§ Job
Present the data once more in exactly its original form.

§ Data
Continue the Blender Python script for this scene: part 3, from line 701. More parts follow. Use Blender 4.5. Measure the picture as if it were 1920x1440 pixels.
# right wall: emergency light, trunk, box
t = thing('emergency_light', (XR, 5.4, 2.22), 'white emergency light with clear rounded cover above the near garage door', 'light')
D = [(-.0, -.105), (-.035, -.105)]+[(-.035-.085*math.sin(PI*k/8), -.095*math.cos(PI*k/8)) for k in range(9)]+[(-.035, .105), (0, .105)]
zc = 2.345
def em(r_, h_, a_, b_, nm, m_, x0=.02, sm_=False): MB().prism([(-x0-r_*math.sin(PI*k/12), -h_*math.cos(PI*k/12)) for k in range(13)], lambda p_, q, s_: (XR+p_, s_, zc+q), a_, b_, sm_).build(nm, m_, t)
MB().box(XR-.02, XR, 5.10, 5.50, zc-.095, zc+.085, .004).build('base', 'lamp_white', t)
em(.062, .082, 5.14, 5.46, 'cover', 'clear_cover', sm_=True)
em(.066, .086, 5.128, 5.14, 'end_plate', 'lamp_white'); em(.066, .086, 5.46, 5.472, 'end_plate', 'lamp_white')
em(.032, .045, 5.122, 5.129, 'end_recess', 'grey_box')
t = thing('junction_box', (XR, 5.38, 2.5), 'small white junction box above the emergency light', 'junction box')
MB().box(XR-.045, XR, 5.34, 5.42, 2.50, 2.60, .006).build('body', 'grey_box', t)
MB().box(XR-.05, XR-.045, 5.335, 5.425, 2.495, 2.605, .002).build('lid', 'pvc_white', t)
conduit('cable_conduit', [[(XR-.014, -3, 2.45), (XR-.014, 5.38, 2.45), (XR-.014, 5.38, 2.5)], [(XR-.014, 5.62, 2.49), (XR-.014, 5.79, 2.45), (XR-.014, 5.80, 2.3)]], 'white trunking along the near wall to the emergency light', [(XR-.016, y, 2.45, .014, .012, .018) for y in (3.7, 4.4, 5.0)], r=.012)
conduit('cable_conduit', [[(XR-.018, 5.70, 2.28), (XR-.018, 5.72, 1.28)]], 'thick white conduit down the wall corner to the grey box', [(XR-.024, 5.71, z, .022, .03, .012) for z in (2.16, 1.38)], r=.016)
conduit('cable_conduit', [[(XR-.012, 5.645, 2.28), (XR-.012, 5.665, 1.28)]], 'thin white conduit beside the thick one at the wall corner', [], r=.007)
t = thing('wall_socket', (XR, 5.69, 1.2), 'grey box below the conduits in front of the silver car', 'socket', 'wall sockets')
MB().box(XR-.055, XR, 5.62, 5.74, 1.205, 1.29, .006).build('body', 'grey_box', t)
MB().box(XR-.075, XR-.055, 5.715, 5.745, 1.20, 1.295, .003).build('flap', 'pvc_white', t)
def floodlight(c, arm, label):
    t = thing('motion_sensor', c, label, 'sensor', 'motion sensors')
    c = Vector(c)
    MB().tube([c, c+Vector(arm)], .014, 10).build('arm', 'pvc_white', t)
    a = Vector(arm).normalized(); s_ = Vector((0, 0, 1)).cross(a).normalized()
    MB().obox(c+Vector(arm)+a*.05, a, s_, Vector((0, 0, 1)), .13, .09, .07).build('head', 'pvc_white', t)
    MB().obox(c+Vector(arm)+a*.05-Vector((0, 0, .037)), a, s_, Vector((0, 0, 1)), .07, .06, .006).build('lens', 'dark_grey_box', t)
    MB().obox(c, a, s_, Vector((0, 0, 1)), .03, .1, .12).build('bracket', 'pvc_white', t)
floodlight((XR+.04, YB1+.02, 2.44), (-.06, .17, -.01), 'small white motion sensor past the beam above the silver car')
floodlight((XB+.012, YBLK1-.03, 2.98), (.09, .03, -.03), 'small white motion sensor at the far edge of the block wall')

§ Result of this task
Continue the Blender Python script for this scene: part 3, from line 701. More parts follow. Use Blender 4.5. Measure the picture as if it were 1920x1440 pixels.
# right wall: emergency light, trunk, box
t = thing('emergency_light', (XR, 5.4, 2.22), 'white emergency light with clear rounded cover above the near garage door', 'light')
D = [(-.0, -.105), (-.035, -.105)]+[(-.035-.085*math.sin(PI*k/8), -.095*math.cos(PI*k/8)) for k in range(9)]+[(-.035, .105), (0, .105)]
zc = 2.345
def em(r_, h_, a_, b_, nm, m_, x0=.02, sm_=False): MB().prism([(-x0-r_*math.sin(PI*k/12), -h_*math.cos(PI*k/12)) for k in range(13)], lambda p_, q, s_: (XR+p_, s_, zc+q), a_, b_, sm_).build(nm, m_, t)
MB().box(XR-.02, XR, 5.10, 5.50, zc-.095, zc+.085, .004).build('base', 'lamp_white', t)
em(.062, .082, 5.14, 5.46, 'cover', 'clear_cover', sm_=True)
em(.066, .086, 5.128, 5.14, 'end_plate', 'lamp_white'); em(.066, .086, 5.46, 5.472, 'end_plate', 'lamp_white')
em(.032, .045, 5.122, 5.129, 'end_recess', 'grey_box')
t = thing('junction_box', (XR, 5.38, 2.5), 'small white junction box above the emergency light', 'junction box')
MB().box(XR-.045, XR, 5.34, 5.42, 2.50, 2.60, .006).build('body', 'grey_box', t)
MB().box(XR-.05, XR-.045, 5.335, 5.425, 2.495, 2.605, .002).build('lid', 'pvc_white', t)
conduit('cable_conduit', [[(XR-.014, -3, 2.45), (XR-.014, 5.38, 2.45), (XR-.014, 5.38, 2.5)], [(XR-.014, 5.62, 2.49), (XR-.014, 5.79, 2.45), (XR-.014, 5.80, 2.3)]], 'white trunking along the near wall to the emergency light', [(XR-.016, y, 2.45, .014, .012, .018) for y in (3.7, 4.4, 5.0)], r=.012)
conduit('cable_conduit', [[(XR-.018, 5.70, 2.28), (XR-.018, 5.72, 1.28)]], 'thick white conduit down the wall corner to the grey box', [(XR-.024, 5.71, z, .022, .03, .012) for z in (2.16, 1.38)], r=.016)
conduit('cable_conduit', [[(XR-.012, 5.645, 2.28), (XR-.012, 5.665, 1.28)]], 'thin white conduit beside the thick one at the wall corner', [], r=.007)
t = thing('wall_socket', (XR, 5.69, 1.2), 'grey box below the conduits in front of the silver car', 'socket', 'wall sockets')
MB().box(XR-.055, XR, 5.62, 5.74, 1.205, 1.29, .006).build('body', 'grey_box', t)
MB().box(XR-.075, XR-.055, 5.715, 5.745, 1.20, 1.295, .003).build('flap', 'pvc_white', t)
def floodlight(c, arm, label):
    t = thing('motion_sensor', c, label, 'sensor', 'motion sensors')
    c = Vector(c)
    MB().tube([c, c+Vector(arm)], .014, 10).build('arm', 'pvc_white', t)
    a = Vector(arm).normalized(); s_ = Vector((0, 0, 1)).cross(a).normalized()
    MB().obox(c+Vector(arm)+a*.05, a, s_, Vector((0, 0, 1)), .13, .09, .07).build('head', 'pvc_white', t)
    MB().obox(c+Vector(arm)+a*.05-Vector((0, 0, .037)), a, s_, Vector((0, 0, 1)), .07, .06, .006).build('lens', 'dark_grey_box', t)
    MB().obox(c, a, s_, Vector((0, 0, 1)), .03, .1, .12).build('bracket', 'pvc_white', t)
floodlight((XR+.04, YB1+.02, 2.44), (-.06, .17, -.01), 'small white motion sensor past the beam above the silver car')
floodlight((XB+.012, YBLK1-.03, 2.98), (.09, .03, -.03), 'small white motion sensor at the far edge of the block wall')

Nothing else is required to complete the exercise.